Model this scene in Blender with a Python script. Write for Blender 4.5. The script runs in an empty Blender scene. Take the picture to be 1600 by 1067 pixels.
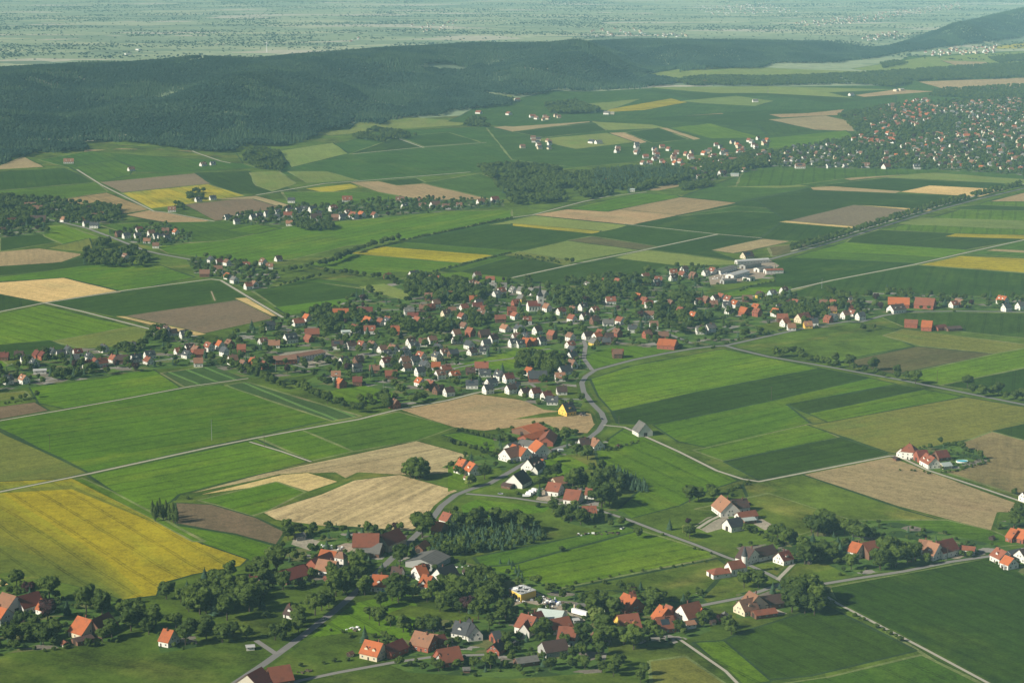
import bpy, bmesh, math, random
from mathutils import Vector, Matrix, noise
from mathutils.geometry import delaunay_2d_cdt
R = math.radians
S = bpy.context.scene
C = S.collection
random.seed(7)

# ---------------------------------------------------------------- camera, sky, sun, exposure
F_PX, CAM_H, HOR = 3100.0, 450.0, -80.0      # focal length in px of a 1600 px wide frame, height in m, horizon row
PITCH = math.atan((533.5 - HOR) / F_PX)
cam = bpy.data.cameras.new('camera')
cam.sensor_width = 36.0
cam.lens = 36.0 * F_PX / 1600.0
cam.clip_start, cam.clip_end = 1.0, 120000.0
camo = bpy.data.objects.new('camera', cam)
C.objects.link(camo)
camo.location = (0, 0, CAM_H)
camo.rotation_euler = (math.pi / 2 - PITCH, 0, 0)
S.camera = camo

SUN_EL, SUN_PHI = R(31), R(24)               # elevation; angle from -X towards the camera
sd = Vector((-math.cos(SUN_PHI) * math.cos(SUN_EL), -math.sin(SUN_PHI) * math.cos(SUN_EL), math.sin(SUN_EL)))
sun = bpy.data.lights.new('sun', 'SUN')
sun.energy, sun.angle, sun.color = 5.0, R(0.5), (1.0, 0.935, 0.80)
suno = bpy.data.objects.new('sun', sun)
C.objects.link(suno)
suno.rotation_euler = sd.to_track_quat('Z', 'Y').to_euler()
W = bpy.data.worlds.new('World')
S.world = W
W.use_nodes = True
wn = W.node_tree.nodes
sky = wn.new('ShaderNodeTexSky')
sky.sky_type, sky.sun_disc = 'NISHITA', False
sky.sun_elevation = SUN_EL
sky.sun_rotation = math.atan2(sd.x, sd.y)
sky.dust_density = 1.5
W.node_tree.links.new(sky.outputs[0], wn['Background'].inputs[0])
wn['Background'].inputs[1].default_value = 0.05
S.view_settings.view_transform = 'Standard'
S.view_settings.look = 'None'
S.view_settings.gamma = 1.0
S.view_settings.exposure = 0.42
S.cycles.use_denoising = True
S.cycles.max_bounces = 4
S.cycles.volume_bounces = 3

# ---------------------------------------------------------------- terrain
#      a=X/Y   Yfoot  Ycrest  Hcrest
_TAB = [(x, yf, yc, yr) for x, yf, yc, yr in [
    (-500, 252, 6000, 108), (0, 247, 6000, 106), (130, 240, 6050, 99), (210, 236, 6100, 97), (310, 238, 6200, 87), (400, 230, 6300, 91),
    (480, 222, 6500, 83), (600, 190, 6900, 74), (740, 172, 7300, 66), (860, 150, 7600, 66), (1000, 128, 8400, 60),
    (1150, 112, 8600, 62), (1280, 100, 8800, 65), (1340, 95, 8950, 73), (1380, 90, 9300, 76), (1430, 84, 9800, 55), (1500, 75, 10300, 32),
    (1600, 62, 11500, 8), (1750, 55, 11500, -20), (2200, 50, 11500, -30)]]
def _row(x):
    t = _TAB
    if x <= t[0][0]: return t[0][1:]
    for p, q in zip(t, t[1:]):
        if x <= q[0]:
            k = (x - p[0]) / (q[0] - p[0])
            return tuple(p[i] + (q[i] - p[i]) * k for i in (1, 2, 3))
    return t[-1][1:]
def sm(t):
    t = max(0.0, min(1.0, t))
    return t * t * (3 - 2 * t)
def tz(X, Y):
    """ground height: flat farmland, one long wooded ridge and a second hill behind it on the right"""
    if Y < 3500: return 0.0
    yf, yc, yr = _row(800 + F_PX * X / Y)
    Yf = F_PX * CAM_H / (yf - HOR)
    Hc = CAM_H - yc * (yr - HOR) / F_PX - 7
    if Y < Yf: return 0.0
    if Y < yc:
        t = (Y - Yf) / (yc - Yf)
        n = noise.noise(Vector((X / 480, Y / 900, 3))) * 88 + noise.noise(Vector((X / 210, Y / 420, 8))) * 34
        return max(0, Hc * (0.35 * t + 0.65 * sm(t)) + n * math.sin(math.pi * min(1, t)) * min(1, t * 2.5))
    t = (Y - yc) / 1500
    return Hc * (1 - sm(t)) - 0.0
cP, sP = math.cos(PITCH), math.sin(PITCH)
def at(x, y, z=None):
    """the ground point seen at a place of the photograph"""
    u, v = (x - 800) / F_PX, (533.5 - y) / F_PX
    dY, dZ = cP + v * sP, -sP + v * cP
    if z is not None:
        k = (z - CAM_H) / dZ
        return Vector((u * k, dY * k, z))
    k = -CAM_H / dZ if dZ < -1e-5 else 4e4
    if dY * k < 3700: return Vector((u * k, dY * k, 0))
    Y = 3600.0
    while Y < 40000:
        q = Y / dY
        if CAM_H + dZ * q <= tz(u * q, Y):
            lo, hi = Y - 40, Y
            for _ in range(8):
                m = (lo + hi) / 2; q = m / dY
                if CAM_H + dZ * q <= tz(u * q, m): hi = m
                else: lo = m
            q = hi / dY
            return Vector((u * q, hi, tz(u * q, hi)))
        Y += 40
    return Vector((u * k, dY * k, 0))
def scr(X, Y, Z=0.0):
    z = Z - CAM_H
    d = Y * cP - z * sP
    return 800 + F_PX * X / d, 533.5 - F_PX * (Y * sP + z * cP) / d
def pxm(y): return (y - HOR) / CAM_H           # px of the 1600 px frame per metre
def inside(p, poly):
    x, y = p; c = False; j = len(poly) - 1
    for i in range(len(poly)):
        xi, yi = poly[i]; xj, yj = poly[j]
        if (yi > y) != (yj > y) and x < (xj - xi) * (y - yi) / (yj - yi) + xi: c = not c
        j = i
    return c
def P(s):
    v = [float(k) for k in s.replace(',', ' ').split()]
    return list(zip(v[::2], v[1::2]))

# ---------------------------------------------------------------- materials
def newmat(name):
    m = bpy.data.materials.new(name); m.use_nodes = True
    nt = m.node_tree; b = nt.nodes['Principled BSDF']
    b.inputs['Roughness'].default_value = 0.85
    b.inputs['Specular IOR Level'].default_value = 0.2
    return m, nt, b
def nd(nt, t, **kw):
    n = nt.nodes.new('ShaderNode' + t)
    for k, v in kw.items():
        if k.startswith('i_'): n.inputs[int(k[2:])].default_value = v
        else: setattr(n, k, v)
    return n
def mth(nt, op, a, b=None, c=None):
    n = nt.nodes.new('ShaderNodeMath'); n.operation = op
    for i, q in enumerate((a, b, c)):
        if q is None: continue
        if isinstance(q, (int, float)): n.inputs[i].default_value = q
        else: nt.links.new(q, n.inputs[i])
    return n.outputs[0]
def oattr(nt, name, out='Fac'):
    n = nt.nodes.new('ShaderNodeAttribute'); n.attribute_type = 'OBJECT'; n.attribute_name = name
    return n.outputs[out]
def mixc(nt, f, a, b, mode='MIX'):
    n = nt.nodes.new('ShaderNodeMix'); n.data_type = 'RGBA'; n.blend_type = mode
    for s, q in ((0, f), (6, a), (7, b)):
        if isinstance(q, (int, float)): n.inputs[s].default_value = q
        elif isinstance(q, tuple): n.inputs[s].default_value = q
        else: nt.links.new(q, n.inputs[s])
    return n.outputs[2]
def noi(nt, vec, scale, detail=2, rough=.5):
    n = nd(nt, 'TexNoise'); n.inputs['Scale'].default_value = scale; n.inputs['Detail'].default_value = detail
    n.inputs['Roughness'].default_value = rough
    if vec is not None: nt.links.new(vec, n.inputs['Vector'])
    return n.outputs[0]

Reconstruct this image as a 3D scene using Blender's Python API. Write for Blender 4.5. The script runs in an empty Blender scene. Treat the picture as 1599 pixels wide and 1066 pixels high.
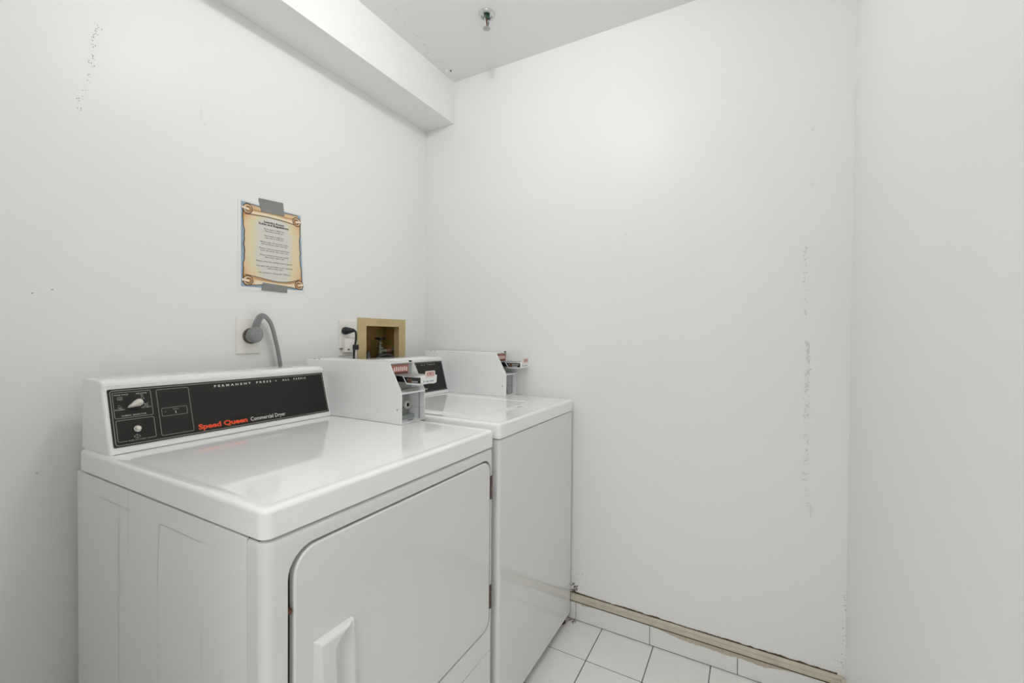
import bpy, bmesh, math, random
from mathutils import Vector, Matrix
random.seed(7)
PI = math.pi
# ------------------------------------------------------------------ camera
scene = bpy.context.scene
COL = scene.collection
F_PX = 677.72
yaw, pitch, roll = 0.5053, -0.0126, 0.0078
CAM = Vector((-0.5968, -1.4715, 1.1979))
fw = Vector((math.cos(yaw)*math.cos(pitch), math.sin(yaw)*math.cos(pitch), math.sin(pitch)))
rt = Vector((math.sin(yaw), -math.cos(yaw), 0))
up = rt.cross(fw)
rt2 = rt*math.cos(roll) + up*math.sin(roll)
up2 = -rt*math.sin(roll) + up*math.cos(roll)
cd = bpy.data.cameras.new('camera'); cam = bpy.data.objects.new('camera', cd); COL.objects.link(cam)
cd.sensor_width = 36; cd.lens = F_PX/1599*36; cd.clip_start = 0.01; cd.clip_end = 50
m = Matrix((rt2, up2, -fw)).transposed().to_4x4(); m.translation = CAM
cam.matrix_world = m
scene.camera = cam
# ------------------------------------------------------------------ world, exposure
w = bpy.data.worlds.new('world'); scene.world = w; w.use_nodes = True
w.node_tree.nodes['Background'].inputs[0].default_value = (1.0, 0.99, 0.97, 1)
w.node_tree.nodes['Background'].inputs[1].default_value = 0.05
LAMP_STRENGTH = 206.0
al = bpy.data.lights.new('fill_light', 'AREA'); al.shape = 'RECTANGLE'; al.size = 1.0; al.size_y = .5; al.energy = 17; al.color = (1, .995, .985)
alo = bpy.data.objects.new('fill_light', al); COL.objects.link(alo); alo.location = (-1.45, -1.3, 2.40)  # added fill light, no lamp known here; lifts lower walls and dryer side
scene.view_settings.view_transform = 'Standard'; scene.view_settings.look = 'None'
scene.view_settings.gamma = 1; scene.view_settings.use_curve_mapping = False
scene.view_settings.exposure = 0.0
scene.cycles.max_bounces = 12; scene.cycles.diffuse_bounces = 8; scene.cycles.glossy_bounces = 6

# ------------------------------------------------------------------ materials
def lin(c):
    return tuple(((x/255)/12.92 if x/255 <= .04045 else ((x/255+.055)/1.055)**2.4) for x in c)+(1,)
def mat(name, rgb, rough=.5, metal=0, spec=.5, coat=0, bump=0, bscale=200, mott=0, mscale=8, alpha=1):
    mt = bpy.data.materials.new(name); mt.use_nodes = True
    nt = mt.node_tree; b = nt.nodes['Principled BSDF']
    b.inputs['Base Color'].default_value = lin(rgb); b.inputs['Roughness'].default_value = rough
    b.inputs['Metallic'].default_value = metal; b.inputs['Specular IOR Level'].default_value = spec
    b.inputs['Coat Weight'].default_value = coat; b.inputs['Coat Roughness'].default_value = .05
    b.inputs['Alpha'].default_value = alpha
    tc = nt.nodes.new('ShaderNodeTexCoord')
    if bump:
        n = nt.nodes.new('ShaderNodeTexNoise'); n.inputs['Scale'].default_value = bscale; n.inputs['Detail'].default_value = 3
        nt.links.new(tc.outputs['Object'], n.inputs['Vector'])
        bp = nt.nodes.new('ShaderNodeBump'); bp.inputs['Strength'].default_value = bump; bp.inputs['Distance'].default_value = .002
        nt.links.new(n.outputs['Fac'], bp.inputs['Height']); nt.links.new(bp.outputs['Normal'], b.inputs['Normal'])
    if mott:
        n2 = nt.nodes.new('ShaderNodeTexNoise'); n2.inputs['Scale'].default_value = mscale; n2.inputs['Detail'].default_value = 4
        nt.links.new(tc.outputs['Object'], n2.inputs['Vector'])
        r = nt.nodes.new('ShaderNodeMapRange'); r.inputs['From Min'].default_value = .3; r.inputs['From Max'].default_value = .7
        r.inputs['To Min'].default_value = 1-mott; r.inputs['To Max'].default_value = 1+mott*.3
        nt.links.new(n2.outputs['Fac'], r.inputs['Value'])
        mx = nt.nodes.new('ShaderNodeVectorMath'); mx.operation = 'SCALE'
        mx.inputs[0].default_value = lin(rgb)[:3]; nt.links.new(r.outputs[0], mx.inputs['Scale'])
        nt.links.new(mx.outputs[0], b.inputs['Base Color'])
    return mt
M = {}
M['wall'] = mat('wall_paint', (241, 241, 240), .38, spec=.24, bump=.10, bscale=130)
M['ceil'] = mat('ceiling_paint', (238, 238, 237), .6, spec=.3, bump=.08, bscale=120)
M['flake'] = mat('paint_flakes', (222, 221, 217), .6, bump=.4, bscale=400)
M['flakeline'] = mat('flake_edges', (176, 174, 168), .8)
M['tile'] = mat('glazed_tile', (236, 236, 234), .13, spec=.5, mott=.03, mscale=20, bump=.02, bscale=12)
M['grout'] = mat('dark_grout', (66, 57, 49), .9, mott=.3, mscale=60, bump=.3)
M['trim'] = mat('dirty_beige_trim', (206, 199, 180), .4, mott=.14, mscale=28, bump=.1)
M['grime'] = mat('brown_grime', (96, 78, 58), .9, mott=.4, mscale=90, bump=.5, bscale=300)
M['stain'] = mat('tan_adhesive_stain', (196, 187, 166), .6, mott=.15, mscale=70)
M['mould'] = mat('dark_mould', (104, 92, 78), .9)
M['enamel'] = mat('white_enamel', (246, 247, 247), .045, spec=.5, coat=.3)
M['front'] = mat('white_painted_steel', (228, 228, 227), .06, spec=.5, coat=.6)
M['side'] = mat('white_steel_lightened', (240, 240, 239), .10, spec=.5, coat=.3)  # front steel lightened to stand in for light on the dryer's side
M['powder'] = mat('white_powder_coat', (242, 244, 244), .28, spec=.5)
M['inner'] = mat('grey_inner_steel', (176, 180, 178), .35, metal=.3)
M['gap'] = mat('gap_shade', (48, 45, 42), .8)  # dark colour stands in for shade inside gaps and recesses
M['black'] = mat('black_console_print', (34, 32, 30), .42, spec=.35, bump=.03, bscale=900)
M['blackp'] = mat('black_plastic', (18, 18, 18), .35)
M['white_ink'] = mat('white_ink', (214, 212, 206), .5)
M['grey_ink'] = mat('grey_ink', (176, 173, 166), .5)
M['orange_ink'] = mat('orange_ink', (240, 84, 34), .45)
M['dark_ink'] = mat('dark_ink', (82, 78, 74), .7)
M['red'] = mat('red_label', (178, 112, 98), .5)
M['redwhite'] = mat('pale_label', (232, 214, 206), .5)
M['chrome'] = mat('chrome', (205, 208, 208), .16, metal=1)
M['lockring'] = mat('pale_lock_metal', (232, 232, 228), .3, metal=.3)
M['steel'] = mat('brushed_steel', (190, 192, 190), .32, metal=.9, mott=.15, mscale=60)
M['hinge'] = mat('dull_hinge_metal', (122, 110, 98), .5, metal=.6, mott=.4, mscale=200)
M['knob'] = mat('ivory_plastic', (226, 222, 212), .35)
M['plate'] = mat('ivory_wall_plate', (240, 238, 231), .35)
M['adapter'] = mat('white_adapter', (236, 234, 228), .4)
M['greycord'] = mat('grey_vinyl_cord', (136, 139, 138), .5)
M['brass'] = mat('gold_painted_box', (207, 187, 140), .42, metal=.15, mott=.12, mscale=18)
M['brassin'] = mat('gold_box_inside', (168, 140, 84), .5, metal=.2, mott=.15, mscale=18)
M['bronze'] = mat('old_bronze_valve', (132, 134, 116), .35, metal=.8, mott=.35, mscale=80)
M['rust'] = mat('rusty_brown', (112, 72, 50), .7, mott=.4, mscale=90)
M['rubber'] = mat('dark_rubber_hose', (60, 56, 56), .5)
M['tape'] = mat('grey_duct_tape', (137, 138, 137), .5, bump=.15, bscale=300)
M['laminate'] = mat('clear_laminate', (240, 240, 238), .12, coat=.2)
M['blueprint'] = mat('blue_print', (160, 184, 204), .35, mott=.3, mscale=14)
M['outline'] = mat('brown_outline_print', (88, 66, 44), .4)
M['roll'] = mat('tan_roll_print', (232, 200, 158), .35, mott=.16, mscale=40)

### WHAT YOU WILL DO
Begin at the first line of the data above and repeat each line exactly, stopping after the line containing "S.cycles.volume_bounces = 3". Omit the pictures.

### TASK OUTPUT
Model this scene in Blender with a Python script. Write for Blender 4.5. The script runs in an empty Blender scene. Take the picture to be 1600 by 1067 pixels.
import bpy, bmesh, math, random
from mathutils import Vector, Matrix, noise
from mathutils.geometry import delaunay_2d_cdt
R = math.radians
S = bpy.context.scene
C = S.collection
random.seed(7)

# ---------------------------------------------------------------- camera, sky, sun, exposure
F_PX, CAM_H, HOR = 3100.0, 450.0, -80.0      # focal length in px of a 1600 px wide frame, height in m, horizon row
PITCH = math.atan((533.5 - HOR) / F_PX)
cam = bpy.data.cameras.new('camera')
cam.sensor_width = 36.0
cam.lens = 36.0 * F_PX / 1600.0
cam.clip_start, cam.clip_end = 1.0, 120000.0
camo = bpy.data.objects.new('camera', cam)
C.objects.link(camo)
camo.location = (0, 0, CAM_H)
camo.rotation_euler = (math.pi / 2 - PITCH, 0, 0)
S.camera = camo

SUN_EL, SUN_PHI = R(31), R(24)               # elevation; angle from -X towards the camera
sd = Vector((-math.cos(SUN_PHI) * math.cos(SUN_EL), -math.sin(SUN_PHI) * math.cos(SUN_EL), math.sin(SUN_EL)))
sun = bpy.data.lights.new('sun', 'SUN')
sun.energy, sun.angle, sun.color = 5.0, R(0.5), (1.0, 0.935, 0.80)
suno = bpy.data.objects.new('sun', sun)
C.objects.link(suno)
suno.rotation_euler = sd.to_track_quat('Z', 'Y').to_euler()
W = bpy.data.worlds.new('World')
S.world = W
W.use_nodes = True
wn = W.node_tree.nodes
sky = wn.new('ShaderNodeTexSky')
sky.sky_type, sky.sun_disc = 'NISHITA', False
sky.sun_elevation = SUN_EL
sky.sun_rotation = math.atan2(sd.x, sd.y)
sky.dust_density = 1.5
W.node_tree.links.new(sky.outputs[0], wn['Background'].inputs[0])
wn['Background'].inputs[1].default_value = 0.05
S.view_settings.view_transform = 'Standard'
S.view_settings.look = 'None'
S.view_settings.gamma = 1.0
S.view_settings.exposure = 0.42
S.cycles.use_denoising = True
S.cycles.max_bounces = 4
S.cycles.volume_bounces = 3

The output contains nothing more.